China recognizes poverty alleviation as an inherent component of human rights protection. Extreme poverty blocks people from exercising their human rights, and such rights can only be ensured when income and wealth distribution are broad-based enough to create a middle-income group through fairer distribution of the benefits of economic development. Enhancing systemic capacity is another lesson other developing countries can learn from China.

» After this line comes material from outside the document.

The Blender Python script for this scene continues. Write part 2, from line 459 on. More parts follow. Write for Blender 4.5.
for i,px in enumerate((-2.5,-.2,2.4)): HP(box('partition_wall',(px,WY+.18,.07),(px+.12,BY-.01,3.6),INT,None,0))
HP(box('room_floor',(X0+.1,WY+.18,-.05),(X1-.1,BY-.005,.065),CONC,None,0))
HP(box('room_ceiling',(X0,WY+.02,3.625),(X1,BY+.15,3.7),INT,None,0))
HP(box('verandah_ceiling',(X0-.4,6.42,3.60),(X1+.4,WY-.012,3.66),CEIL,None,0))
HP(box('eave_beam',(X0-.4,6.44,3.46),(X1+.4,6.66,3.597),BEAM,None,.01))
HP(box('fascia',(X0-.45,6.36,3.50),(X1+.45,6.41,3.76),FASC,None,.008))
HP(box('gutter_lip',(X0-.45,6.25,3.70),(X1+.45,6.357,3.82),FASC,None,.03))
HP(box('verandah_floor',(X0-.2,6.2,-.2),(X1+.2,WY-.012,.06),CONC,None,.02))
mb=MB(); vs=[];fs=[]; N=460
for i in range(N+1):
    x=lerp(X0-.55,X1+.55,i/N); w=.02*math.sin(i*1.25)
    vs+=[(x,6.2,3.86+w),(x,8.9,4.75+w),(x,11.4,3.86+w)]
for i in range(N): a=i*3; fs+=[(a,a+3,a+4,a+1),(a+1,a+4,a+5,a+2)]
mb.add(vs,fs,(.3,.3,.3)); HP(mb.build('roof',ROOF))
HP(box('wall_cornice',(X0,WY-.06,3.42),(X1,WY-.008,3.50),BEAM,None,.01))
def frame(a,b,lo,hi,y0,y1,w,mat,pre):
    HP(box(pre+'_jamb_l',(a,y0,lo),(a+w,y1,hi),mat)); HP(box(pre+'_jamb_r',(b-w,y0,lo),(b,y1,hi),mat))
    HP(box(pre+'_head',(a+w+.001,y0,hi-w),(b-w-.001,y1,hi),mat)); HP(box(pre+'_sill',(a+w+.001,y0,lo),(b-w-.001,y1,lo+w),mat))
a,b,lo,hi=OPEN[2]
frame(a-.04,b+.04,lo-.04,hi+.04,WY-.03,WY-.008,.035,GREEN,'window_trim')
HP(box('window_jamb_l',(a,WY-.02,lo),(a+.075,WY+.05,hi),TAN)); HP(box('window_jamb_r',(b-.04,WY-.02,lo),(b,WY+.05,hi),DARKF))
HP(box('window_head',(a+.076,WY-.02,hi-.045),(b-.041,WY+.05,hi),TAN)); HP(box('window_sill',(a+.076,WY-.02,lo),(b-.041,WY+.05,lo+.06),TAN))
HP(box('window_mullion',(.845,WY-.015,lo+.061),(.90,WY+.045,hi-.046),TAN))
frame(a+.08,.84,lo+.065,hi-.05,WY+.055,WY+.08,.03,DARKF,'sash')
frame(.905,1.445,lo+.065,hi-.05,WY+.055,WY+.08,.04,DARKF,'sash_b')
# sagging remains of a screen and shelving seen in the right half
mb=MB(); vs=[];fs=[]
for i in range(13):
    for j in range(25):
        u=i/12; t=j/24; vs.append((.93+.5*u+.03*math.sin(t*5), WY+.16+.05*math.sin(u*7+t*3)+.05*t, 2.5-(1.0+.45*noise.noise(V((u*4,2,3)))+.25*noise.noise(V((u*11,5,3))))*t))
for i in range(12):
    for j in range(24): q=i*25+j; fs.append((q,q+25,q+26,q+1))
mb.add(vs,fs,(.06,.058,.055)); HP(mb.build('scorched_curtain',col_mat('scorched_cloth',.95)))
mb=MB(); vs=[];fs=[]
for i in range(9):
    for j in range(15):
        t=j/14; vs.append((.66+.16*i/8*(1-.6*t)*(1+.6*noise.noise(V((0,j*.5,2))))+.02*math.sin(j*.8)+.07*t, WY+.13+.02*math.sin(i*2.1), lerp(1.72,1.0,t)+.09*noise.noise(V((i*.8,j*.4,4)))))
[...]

Moreover, the time is now for global leadership, national leaders, and poverty researchers to make collective efforts towards creation of a poverty-free world and multilateral frameworks that ensure common prosperity for all through mutual learning. China is willing to help other countries with poverty alleviation through various mechanisms. Recent encouraging multilateral and bilateral arrangements include the China-South Asian Countries Poverty Alleviation and Cooperative Development Center and the China-South Asian Countries E-commerce Cooperation Forum on Poverty Alleviation in Rural Areas, which were announced in a joint statement issued by the foreign ministers of China, Afghanistan, Bangladesh, Nepal, Pakistan and Sri Lanka in April 2021. China is evolving such mechanisms for international development cooperation and making big contributions to the United Nations Decade for the Eradication of Poverty (2018-2027) to accelerate global action towards a “world without poverty.”
In essence, developing countries must focus on policy coherence, meticulous planning, and systemic capacity and make poverty eradication integral to human rights by striving for common prosperity for all.
The author is former director and emeritus fellow at the South Asia Studies Centre of the University of Rajasthan in Jaipur, India.